Friday, August 26, 2011

"Pianomania": can a documentary about piano tuning be interesting? Only when the music behind it is


I owned a Kimball console piano for years, and occasionally (not often enough) had it tuned.

In the new German-language documentary "PianoMania", First Run Features, Wildart and Oval, with directors Robert Cibis and Lilian Franck trace the work of Austrian Steinway piano tuner Stephen Knupfer, with moderately egotistical client pianists Lang Lang, Aldred Brendel, Buchbinder, and Pierre-Laruent Aimand.
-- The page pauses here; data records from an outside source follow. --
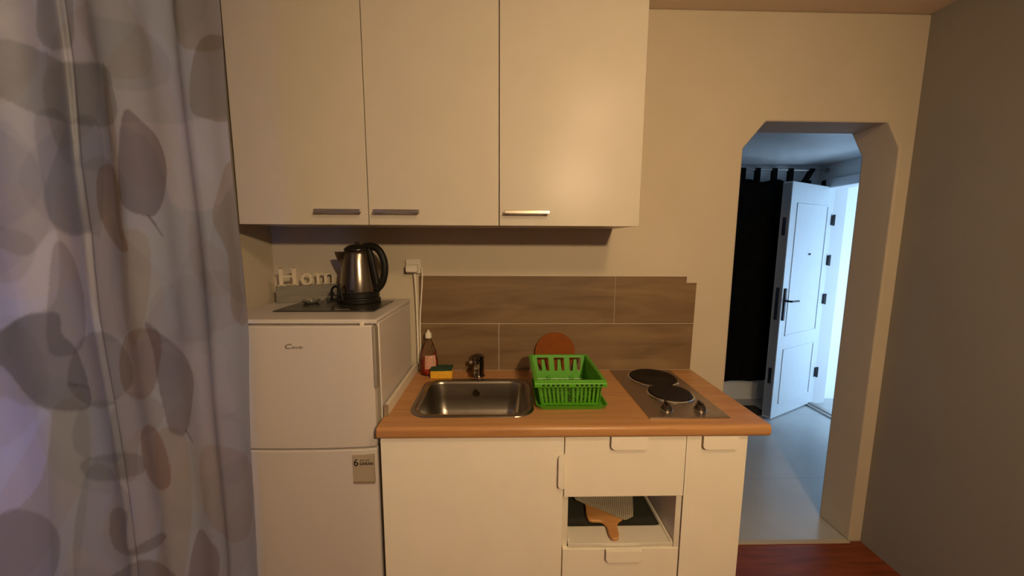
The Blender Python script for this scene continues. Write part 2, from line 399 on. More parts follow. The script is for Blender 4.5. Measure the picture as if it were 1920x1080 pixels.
# ------------------------------------------------------------------ kitchen wall cabinets
YU = 1.386
def bar_handle(parent, x0, x1, z, y):
    bm = B(); box(bm, x0, x1, y-.030, y-.022, z-.0065, z+.0065)
    for xx in (x0+.014, x1-.014): box(bm, xx-.005, xx+.005, y-.024, y+.001, z-.005, z+.005)
    return obj('handle', bm, M['handle'], parent, bevel=.0015)
def wall_cabinet(x0, x1, hx0, hx1, label):
    t = thing('wall_cabinet', label, 'cabinet', ((x0+x1)/2, YW, 1.618), 0, 'cream wall cabinets above the counter')
    ox = (x0+x1)/2; w2 = (x1-x0)/2; y1 = -.002; y0 = YU+.019-YW; hh = .925
    bm = B(); th = .016
    box(bm, -w2, -w2+th, y0, y1, .002, hh); box(bm, w2-th, w2, y0, y1, .002, hh)
    box(bm, -w2+th, w2-th, y0, y1, .002, .002+th); box(bm, -w2+th, w2-th, y0, y1, hh-th, hh)
    box(bm, -w2+th, w2-th, -.008, y1, .002+th, hh-th); box(bm, -w2+th, w2-th, y0+.03, -.008, hh/2, hh/2+th)
    obj('carcass', bm, M['upcab'], t)
    bm = B(); box(bm, -w2+.0016, w2-.0016, YU-YW, YU+.018-YW, 0, hh)
    d = obj('door', bm, M['upcab'], t, bevel=.0012)
    bar_handle(d, hx0-ox, hx1-ox, .048, YU-YW)
    return t
wall_cabinet(-.959, -.4915, -.675, -.509, 'cream wall cabinet above the fridge, beside the leaf curtain')
wall_cabinet(-.4915, -.0155, -.465, -.301, 'middle cream wall cabinet, above the sink')
wall_cabinet(-.0155, .506, .004, .169, 'widest cream wall cabinet, rightmost, with the soft lamp reflection')

# ------------------------------------------------------------------ base cabinets
YB = 1.194; YBK = 1.70; ZT = .9436; ZU = .902
def tab_handle(parent, x0, x1, ztop, y, h):
    bm = B(); r = .016
    pts = [(x0, ztop)]+[(x0+r-r*math.cos(a), ztop-h+r-r*math.sin(a)) for a in [PI/2*i/6 for i in range(7)]]
    pts += [(x1-.006, ztop-h), (x1, ztop-h+.006), (x1, ztop)]
    prism(bm, pts, 'y', y-.015, y-.011)
    box(bm, x0, x1, y-.015, y+.002, ztop-.0005, ztop+.0025)
    return obj('handle', bm, M['cab'], parent, bevel=.0008)
# sink cabinet
t = thing('base_cabinet', 'cream base cabinet with one wide door under the sink', 'cabinet', (0, 0, 0))
bm = B()
box(bm, -.4185, -.4025, YB+.019, YBK, 0, ZU-.001); box(bm, .196, .2125, YB+.019, YBK, 0, ZU-.001)
box(bm, -.4025, .196, YB+.019, YBK, .10, .116); box(bm, -.4025, .196, YBK-.004, YBK, .116, .7)
box(bm, -.4025, .196, YB+.019, YB+.037, .845, ZU-.001); box(bm, -.4025, .196, YB+.07, YB+.086, 0, .10)
obj('carcass', bm, M['cabin'], t)
bm = B(); box(bm, -.4165, .2105, YB, YB+.018, .10, .8995)
d = obj('door', bm, M['cab'], t, bevel=.0012)
bm = B()
xe = .2105; r = .012
pts = [(xe, .835)]+[(xe-.020+r-r*math.sin(a), .835-r+r*math.cos(a)) for a in [PI/2*i/6 for i in range(7)]]
pts += [(xe-.020+r-r*math.cos(a), .712+r-r*math.sin(a)) for a in [PI/2*i/6 for i in range(7)]]+[(xe, .712)]
prism(bm, pts, 'y', YB-.015, YB-.011); box(bm, xe-.0005, xe+.002, YB-.015, YB+.001, .712, .835)
obj('handle', bm, M['cab'], d, bevel=.0008)
# drawer unit with an open compartment
t = thing('drawer_cabinet', 'cream drawer cabinet with an open compartment holding a dark tray', 'cabinet', (0, 0, 0))
bm = B()
box(bm, .2135, .233, YB+.019, YBK, 0, ZU-.001); box(bm, .615, .6345, YB+.003, YBK, 0, ZU-.001)
box(bm, .233, .615, YBK-.005, YBK, .1, ZU-.001); box(bm, .233, .615, YB+.019, YBK-.005, .10, .116)
box(bm, .233, .615, YB+.019, YB+.037, ZU-.02, ZU-.001); box(bm, .233, .615, YB+.07, YB+.086, 0, .10)
box(bm, .233, .615, YB+.019, YBK-.005, .672, .682)
obj('carcass', bm, M['cabin'], t)
bm = B(); box(bm, .2145, .6365, YB, YB+.018, .671, .8995)
d = obj('drawer_front', bm, M['cab'], t, bevel=.0012); tab_handle(d, .370, .497, .8985, YB, .0455)
bm = B(); box(bm, .2145, .6325, YB, YB+.018, .10, .467)
d = obj('drawer_front', bm, M['cab'], t, bevel=.0012); tab_handle(d, .367, .496, .4685, YB, .043)
bm = B(); box(bm, .2345, .6135, YB+.004, YBK-.02, .474, .485)
box(bm, .604, .6125, YB+.006, YBK-.02, .485, .492); box(bm, .2345, .2425, YB+.02, YBK-.02, .485, .492)
obj('pull_out_shelf', bm, M['cabin'], t, bevel=.001)
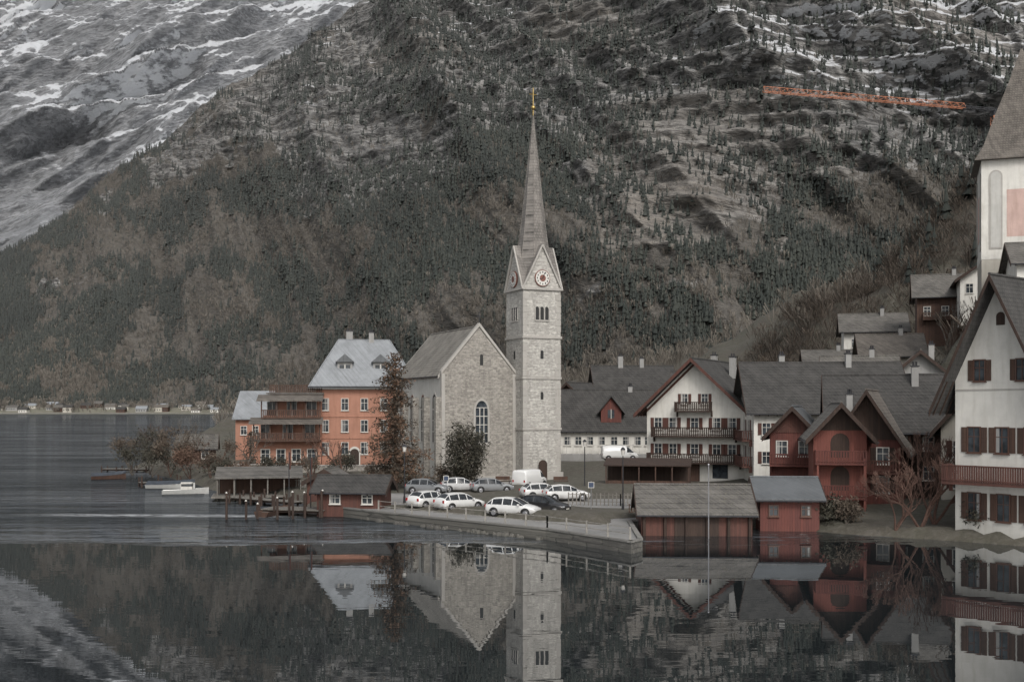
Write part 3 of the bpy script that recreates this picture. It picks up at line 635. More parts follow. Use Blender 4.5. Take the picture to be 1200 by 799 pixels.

The last of these pianists plans to record the Bach "Art of the Fugues" one year later, and much of the film concerns the efforts to tune the piano (with its own production number) for the right effect for this one commercial recording. The film climaxes with the recording session, and joking around. The film has segments of a lot of piano music, including a Haydn Sonata, the Beethoven A-flat Sonata fugal finale, and the opening of the Schumann C Major Fantasy, which is impressive, and some Elliott Carter.

The film takes place in Vienna and in Hamburg (home of Steinway). There are some scenes that show the internal mechanics of a grand piano, and an interesting depiction of a 400 year old clavier.

Here is the link.

I saw this on a Friday afternoon at Landmark E-Street before a small crowd.